How to build interference

The orbiter, and a ring that seems to dodge

• You hand-place one dot orbiting the inside at a steady speed — this is the thing that passes
• The ring dots replay one pulse, each delayed by an integer clock step (a clock that never stops)
• On top, you add a force set by the distance to the passing dot — stronger up close, falling off with the square of distance

const wrap = (frame, span) => ((frame % span) + span) % span;

// the pulse: from the peak it falls, then the exit speed seeds a small wobble that settles
const pulseExitSlope = () => {
  const [, , x2, y2] = decayBez;
  return ((1 - y2) / (1 - x2)) * ((0 - peak) / decayZeroTau);
};
const pulseAt = (tau) => {
  const t = wrap(tau, periodFrames);
  let base = 0;
  if (t <= decayZeroTau) base = peak + (0 - peak) * cubicBezier(...decayBez)(t / decayZeroTau);
  else if (t >= attackStartTau) base = peak * cubicBezier(...attackBez)((t - attackStartTau) / (periodFrames - attackStartTau));
  const v = pulseExitSlope();
  const settle = [0, 1].reduce((sum, m) => {
    const d = wrap(t - decayZeroTau, periodFrames) + m * periodFrames;
    return sum + (v * Math.exp(-settleLambda * d) * Math.sin(settleOmega * d)) / settleOmega;
  }, 0);
  return base + settle;
};

pulseAt is the one pulse. Up to decayZeroTau it falls from the peak back to rest; from attackStartTau on it rises to the next peak. After it lands, the exit speed seeds a small wobble that settles, and its size isn't set separately (settleLambda, settleOmega). The fall and rise curves decayBez and attackBez are the same set as CSS cubic-bezier(), and drop straight into a ready-made library like bezier-easing.

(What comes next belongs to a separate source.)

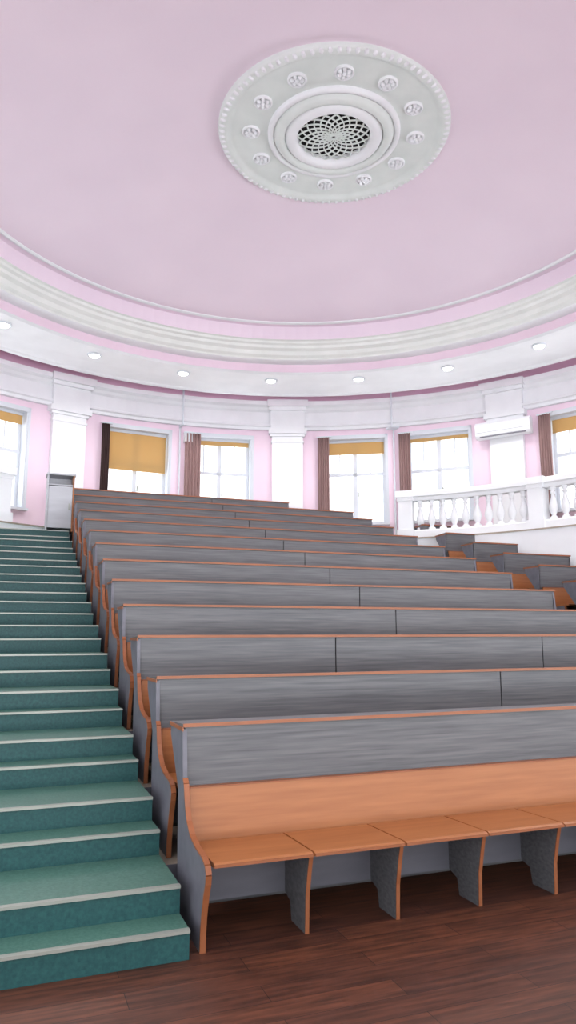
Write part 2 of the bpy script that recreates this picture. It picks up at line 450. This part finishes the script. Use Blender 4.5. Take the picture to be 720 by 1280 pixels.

const DEG = Math.PI / 180;
const signedDelta = (a, b) => ((((a - b) + 180) % 360) + 360) % 360 - 180;

// frame number → positions of the inner dot and the ring dots
function dotsAt(frame) {
  const f = wrap(frame, periodFrames);
  // inner orbiter: constant speed, no easing — the side that passes
  const orbitDeg = innerStartAngle + innerSpeed * f;
  const ix = cx + orbitRadius * Math.sin(orbitDeg * DEG);
  const iy = cy - orbitRadius * Math.cos(orbitDeg * DEG);

  const ring = restAngles.map((angDeg, k) => {
    // a clock that never stops: each dot reads the same pulse, delayed by an integer clock step
    const tau = wrap(f - (pulseAnchor + pulseClock * k), periodFrames);
    const rPre = restRadius + pulseAt(tau);
    const ux = Math.sin(angDeg * DEG);
    const uy = -Math.cos(angDeg * DEG);
    const delta = signedDelta(orbitDeg, angDeg);
    // a distance-set force (distance includes the pulse = feedback): a push and a slide, falling off with the square
    const dPre = Math.hypot(ix - (cx + rPre * ux), iy - (cy + rPre * uy));
    const rAct = rPre + (pushStrength * Math.cos(delta * DEG)) / dPre ** 2;
    const dAct = Math.hypot(ix - (cx + rAct * ux), iy - (cy + rAct * uy));
    const slide = (-slideStrength * Math.sin(delta * DEG)) / dAct ** 2;
    const effDeg = angDeg + (slide / rAct) / DEG;
    return { cx: cx + rAct * Math.sin(effDeg * DEG), cy: cy - rAct * Math.cos(effDeg * DEG) };
  });

  return { inner: { cx: ix, cy: iy }, ring };
}

This is what interference really is. The ring dots aren't reacting to the pass — they run on a clock that never stops, just reading pulseAt shifted by pulseClock per slot. In fact the gap between a pulse and the pass drifts over one lap (a reaction would hold the gap fixed). What looks like dodging is the distance force on top: a push and a slide, stronger up close and falling off with the square of the distance dPre, carry each dot away from the passing point. The distance uses the actual, pulsed position, so a dot already pushed out is shoved less — the lopsided escape comes out of that feedback.

Placing it is nine circles. Draw the one inner dot and each ring dot at the cx, cy that dotsAt returns. Draw the ring dots first and the inner dot last, so the passing dot paints on top. Drive it with requestAnimationFrame: multiply elapsed time by your frame count to get a frame number, wrap it against periodFrames, and hand it to dotsAt — you get the same loop as the demo. Rather than hard-coding a colour, it takes the page's own ink.

To play with it, change pulseClock. Shrink the clock and the pulse races around, and the dodge can't keep up. Raise pushStrength and slideStrength and the escape grows; change innerSpeed and the pass gets faster or slower. Swap the ring dots for squares and the same skeleton — an orbiter plus a distance force — keeps working.